The author believed, “God had to beat me in the head with a two by four until I finally surrendered.” Raised to understand his family’s expectations – the same ones that later weighed on him, when he saw how far he’d wandered off the path, those seeds, planted earlier, helped him find his way back to who he was and from where he had came.
This is one man’s quest to understand his relationship with God – even when alcoholism devoured his mind, body and family. Reading like a 21st century version of the once-controversial novel, ‘The Catcher in the Rye’ – complete with teenage angst and alienation, this is a look through the gauze of a family’s history and it’s impact on how it all came together for him to survive.
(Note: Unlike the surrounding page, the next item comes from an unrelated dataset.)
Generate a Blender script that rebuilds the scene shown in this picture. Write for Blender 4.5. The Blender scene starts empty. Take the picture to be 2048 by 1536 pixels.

Growing up in church, there was no tobacco or alcohol. There was plenty of fishing, peach pie, watermelon and homemade ice cream and God – all mixed with New Orleans’ life and music, confusion over Vietnam, the deaths of MLK and RFK, and Richard Nixon’s disgrace, along with sports, sex, drinking and drugs.
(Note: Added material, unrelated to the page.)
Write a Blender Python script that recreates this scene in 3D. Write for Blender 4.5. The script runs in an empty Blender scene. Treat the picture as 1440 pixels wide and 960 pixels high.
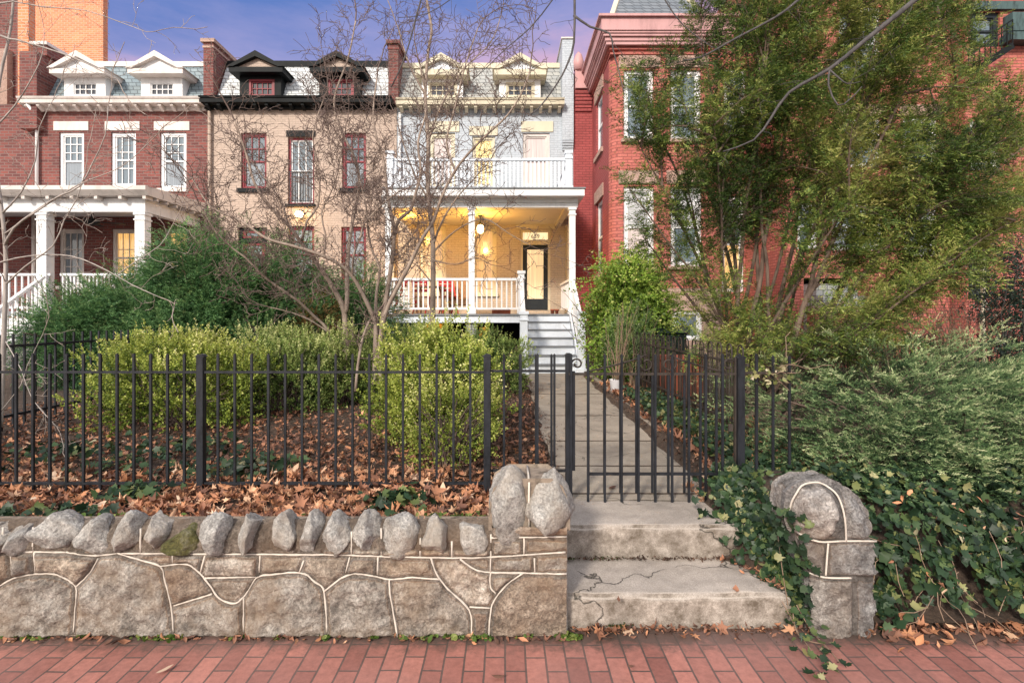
import bpy, bmesh, math, random
import numpy as np
from mathutils import Vector, noise as mn
random.seed(5); rng = np.random.default_rng(11)
SC = bpy.context.scene; COL = SC.collection
F = 750.0; VX = 712.0; VY = 443.0; EYE = 1.76
def X(px, d): return (px - VX) / F * d
def H(py, d): return EYE + (VY - py) / F * d
def PT(px, py, d): return (X(px, d), d, H(py, d))
R = math.radians

# ------------------------------------------------------------------ object helpers
def wloc(o):
    v = Vector((0, 0, 0))
    while o is not None:
        v += o.location; o = o.parent
    return v
def tag(o, label=None, cat=None, group=None, kind=None):
    if label: o['label'] = label
    if cat: o['category'] = cat
    if group: o['group'] = group
    if kind: o['kind'] = kind
    return o
def thing(name, label, cat, loc, group=None):
    o = bpy.data.objects.new(name, None); COL.objects.link(o)
    o.location = loc; o.empty_display_size = .2
    return tag(o, label, cat, group)
def link_mesh(name, me, mat, parent=None):
    for m in (mat if isinstance(mat, (list, tuple)) else [mat]): me.materials.append(m)
    o = bpy.data.objects.new(name, me); COL.objects.link(o)
    if parent is not None: o.parent = parent
    return o
def poly(name, V, Fc, mat, parent=None, attr=None, smooth=False, loc=None, aname='rnd'):
    """mesh from an (N,3) array and an (M,k) face array"""
    V = np.asarray(V, dtype=np.float32).copy(); Fc = np.asarray(Fc, dtype=np.int32)
    base = wloc(parent) if parent is not None else Vector(loc or (0, 0, 0))
    V -= np.array(base, dtype=np.float32)
    k = Fc.shape[1]; me = bpy.data.meshes.new(name)
    me.vertices.add(len(V)); me.vertices.foreach_set('co', V.ravel())
    me.loops.add(Fc.size); me.loops.foreach_set('vertex_index', Fc.ravel())
    me.polygons.add(len(Fc)); me.polygons.foreach_set('loop_start', np.arange(0, Fc.size, k, dtype=np.int32))
    me.update(calc_edges=True)
    if smooth: me.polygons.foreach_set('use_smooth', np.ones(len(Fc), dtype=bool))
    if attr is not None:
        a = me.attributes.new(aname, 'FLOAT', 'POINT'); a.data.foreach_set('value', np.asarray(attr, dtype=np.float32))
    o = link_mesh(name, me, mat, parent)
    if parent is None and loc: o.location = loc
    return o
class MB:
    def __init__(s): s.v = []; s.f = []; s.sm = []
    def face(s, pts, sm=False):
        n = len(s.v); s.v += [tuple(p) for p in pts]; s.f.append(tuple(range(n, n + len(pts)))); s.sm.append(sm)
    def box(s, x0, y0, z0, x1, y1, z1):
        if x0 > x1: x0, x1 = x1, x0
        if y0 > y1: y0, y1 = y1, y0
        if z0 > z1: z0, z1 = z1, z0
        n = len(s.v)
        s.v += [(x0,y0,z0),(x1,y0,z0),(x1,y1,z0),(x0,y1,z0),(x0,y0,z1),(x1,y0,z1),(x1,y1,z1),(x0,y1,z1)]
        for q in ((0,3,2,1),(4,5,6,7),(0,1,5,4),(1,2,6,5),(2,3,7,6),(3,0,4,7)):
            s.f.append(tuple(n + i for i in q)); s.sm.append(False)
        return s
    def prism(s, prof, y0, y1):
        """closed XZ outline extruded along Y"""
        n = len(s.v); k = len(prof)
        s.v += [(x, y0, z) for x, z in prof] + [(x, y1, z) for x, z in prof]
        s.f.append(tuple(range(n, n + k))); s.f.append(tuple(range(n + 2*k - 1, n + k - 1, -1))); s.sm += [False, False]
        for i in range(k):
            j = (i + 1) % k; s.f.append((n + i, n + j, n + k + j, n + k + i)); s.sm.append(False)
        return s
    def prismx(s, prof, x0, x1):
        """closed YZ outline extruded along X"""
        n = len(s.v); k = len(prof)
        s.v += [(x0, y, z) for y, z in prof] + [(x1, y, z) for y, z in prof]
        s.f.append(tuple(range(n, n + k))); s.f.append(tuple(range(n + 2*k - 1, n + k - 1, -1))); s.sm += [False, False]
        for i in range(k):
            j = (i + 1) % k; s.f.append((n + i, n + j, n + k + j, n + k + i)); s.sm.append(False)
        return s
    def bar(s, a, b, w, h=None):
        """rectangular bar from a to b"""
        a = Vector(a); b = Vector(b); h = h or w
        t = (b - a).normalized(); up = Vector((0,0,1)) if abs(t.z) < .95 else Vector((0,1,0))
        u = t.cross(up).normalized() * w/2; v = u.cross(t).normalized() * h/2
        n = len(s.v)
        for c in (a, b): s.v += [tuple(c-u-v), tuple(c+u-v), tuple(c+u+v), tuple(c-u+v)]
        for q in ((0,3,2,1),(4,5,6,7),(0,1,5,4),(1,2,6,5),(2,3,7,6),(3,0,4,7)):
            s.f.append(tuple(n + i for i in q)); s.sm.append(False)
        return s
    def tube(s, pts, rad, n=6, cap=True):
        pts = [Vector(p) for p in pts]
        if not hasattr(rad, '__len__'): rad = [rad]*len(pts)
        b = len(s.v); ref = None
        for i, p in enumerate(pts):
            t = (pts[min(i+1, len(pts)-1)] - pts[max(i-1, 0)])
            if t.length < 1e-9: t = Vector((0,0,1))
            t.normalize()
            if ref is None:
                ref = Vector((0,0,1)) if abs(t.z) < .9 else Vector((1,0,0))
                ref = (ref - t*ref.dot(t)).normalized()
            else:
                ref = ref - t*ref.dot(t)
                ref = ref.normalized() if ref.length > 1e-6 else t.orthogonal().normalized()
            w = t.cross(ref)
            for k in range(n):
                a = 2*math.pi*k/n
                s.v.append(tuple(p + (ref*math.cos(a) + w*math.sin(a))*rad[i]))
        for i in range(len(pts)-1):
            for k in range(n):
                k2 = (k+1) % n
                s.f.append((b+i*n+k, b+i*n+k2, b+(i+1)*n+k2, b+(i+1)*n+k)); s.sm.append(True)
        if cap:
            s.f.append(tuple(b+n-1-k for k in range(n))); s.sm.append(False)
            e = b + (len(pts)-1)*n
            s.f.append(tuple(e+k for k in range(n))); s.sm.append(False)
        return s
    def lathe(s, cx, cy, prof, n=20):
        b = len(s.v)
        for r, z in prof:
            for k in range(n):
                a = 2*math.pi*k/n; s.v.append((cx + r*math.cos(a), cy + r*math.sin(a), z))
        for i in range(len(prof)-1):
            for k in range(n):
                k2 = (k+1) % n; s.f.append((b+i*n+k, b+i*n+k2, b+(i+1)*n+k2, b+(i+1)*n+k)); s.sm.append(True)
        s.f.append(tuple(b+n-1-k for k in range(n))); s.sm.append(False)
        e = b+(len(prof)-1)*n; s.f.append(tuple(e+k for k in range(n))); s.sm.append(False)
        return s
    def build(s, name, mat, parent=None, loc=None, bevel=0):
        base = wloc(parent) if parent is not None else Vector(loc or (0,0,0))
        me = bpy.data.meshes.new(name)
        me.from_pydata([(x-base.x, y-base.y, z-base.z) for x, y, z in s.v], [], s.f)
        me.polygons.foreach_set('use_smooth', s.sm); me.update()
        o = link_mesh(name, me, mat, parent)
        if parent is None and loc: o.location = loc
        if bevel:
            m = o.modifiers.new('bevel', 'BEVEL'); m.width = bevel; m.segments = 2; m.limit_method = 'ANGLE'
        return o
def copy_child(src, parent, loc):
    c = src.copy(); COL.objects.link(c); c.parent = parent; c.location = loc
    return c
def copy_tree(o, parent=None):
    c = o.copy(); COL.objects.link(c)
    if parent is not None: c.parent = parent
    for ch in list(o.children): copy_tree(ch, c)
    return c

# ------------------------------------------------------------------ materials
def newmat(name):
    m = bpy.data.materials.new(name); m.use_nodes = True
    nt = m.node_tree; return m, nt, nt.nodes, nt.links, nt.nodes['Principled BSDF']
def inp(n, k, v):
    if k in n.inputs: n.inputs[k].default_value = v
def rgb(c): return (c[0], c[1], c[2], 1)
def mixc(N, L, fac, a, b, mode='MIX'):
    m = N.new('ShaderNodeMix'); m.data_type = 'RGBA'; m.blend_type = mode
    for s, v in ((m.inputs[0], fac), (m.inputs[6], a), (m.inputs[7], b)):
        if hasattr(v, 'links') or isinstance(v, bpy.types.NodeSocket): L.new(v, s)
        elif isinstance(v, (int, float)): s.default_value = v
        else: s.default_value = rgb(v)
    return m.outputs[2]
def noise_(N, L, vec, scale, detail=4, rough=.6):
    n = N.new('ShaderNodeTexNoise'); n.inputs['Scale'].default_value = scale
    n.inputs['Detail'].default_value = detail; n.inputs['Roughness'].default_value = rough
    if vec is not None: L.new(vec, n.inputs['Vector'])
    return n.outputs['Fac']
def ramp_(N, L, fac, stops):
    r = N.new('ShaderNodeValToRGB'); e = r.color_ramp.elements
    while len(e) < len(stops): e.new(.5)
    for el, (p, c) in zip(e, stops): el.position = p; el.color = rgb(c) if hasattr(c, '__len__') else (c, c, c, 1)
    if fac is not None: L.new(fac, r.inputs['Fac'])
    return r.outputs['Color']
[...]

Frank Shaw is an attorney who specializes in admiralty and maritime law; he's a partner in the firm of Leger & Shaw. He was born in New Orleans, LA and received his BS at Louisiana State University and his legal education from Louisiana State University Law Center, where he was a research assistant, graduating with Juris Doctor. He has been practing for the past 27 years, and has argued in some of the most important cases dealing with the oil and gas industry's off-shore rigs.
A family man, Shaw is a husband and father of seven sons. In addition to his busy law practice, Shaw makes time to serve his community as an Elder at Three Rivers Presbyterian Church (PCA) in Covington,Louisiana. He also volunteers his time coaching football, baseball, and track. In his spare time, Shaw likes to study theology.
Frank is a recovering alcoholic and his struggle with sobriety and his faith and his sincere desire to be a beacon for his sons, drove him to write the manuscript which became "Signals of Transcendence." It was during the completion of the final draft of the mansuscript that his oldest son, Fletcher, died of a drug overdose, while attending LSU.